Additionally, vignettes she scatters throughout each chapter show the practical implications of fostering that CASEL competency. Sackstein closes each chapter with reflection questions to help educators and administrators better address the social and emotional needs of students.

Novice teachers will find many helpful suggestions throughout the book. The four chapters dedicated to CASEL competencies (social awareness and relationship skills are in a shared chapter) lay out a number of ways to establish a classroom environment and routines.

For instance, in the chapter about building relationships Sackstein shares ways to cultivate teacher-student relationships (sending a welcome letter), student-student relationships (co-constructing a definition of respect), student-culture relationships (having students share information about their background), teacher-family relationships (having positive contacts with home), and leadership-teacher relationships (having an open-door policy).

As a veteran teacher, I found many of Sackstein’s approaches simply good teaching. For example, she includes a set of recommended due dates to help students track work as a way to facilitate self-management.

I have provided such a set of due dates when my students have a long-term project, yet I would not have considered that a respectful assessment practice. However, Sackstein’s premise is that recommended due dates show respect for students’ emotional needs because it helps them with their time management (part of executive functioning).

Most of her recommendations are based on research supporting students’ social and emotional needs. They also feel like a reflection of what teachers know works, regardless of what the research says.

Assessment’s Emotional Roller Coaster

Veteran teachers will find benefit in the reflection questions at the end of chapters as they are strong reminders of how to establish classrooms where students will thrive. Additionally, veteran and novice teachers alike could learn a lot from the chapters on grading and assessment. Many teachers recognize grades carry a certain amount of stress, both for the teacher attempting to accurately convey students’ learning via a letter or number and for the student whom society has told much hangs on their grades.

Sackstein reminds us “[i]f all of us took the time to understand the emotional roller coaster that grading creates and de-emphasized the practice, we would get more out of students” (100). Sackstein suggests reframing grades around collaboration and cooperation and looking at student growth over time (as would be shown in a portfolio).

Many of Sackstein’s tips in the final two chapters would require an overhaul of traditional grading, but small steps could be taken in individual classrooms.

Though the text was not what I assumed it would be, it had helpful information. Like with our students, having another person re-affirm what I’m thinking or doing makes me more willing to do it consistently. At its heart, Assessing for Respect is about focusing on meeting students’ emotional needs and how that allows us to work with them on greater academic achievements.
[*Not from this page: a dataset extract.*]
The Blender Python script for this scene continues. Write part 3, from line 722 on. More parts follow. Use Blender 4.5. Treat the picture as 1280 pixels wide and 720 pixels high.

Megan Balduf (@MBalduf) is a middle school English teacher with nineteen years’ experience. Being a classroom teacher was always her dream, and her experience allowed Megan to become a teacher leader, including being part of AMLE’s Teacher Leader Constituent Committee. Since entering the classroom, Megan has earned an MA in Gifted Education and an MA in English for Language Arts Teachers, and has become a National Board Certified Teacher.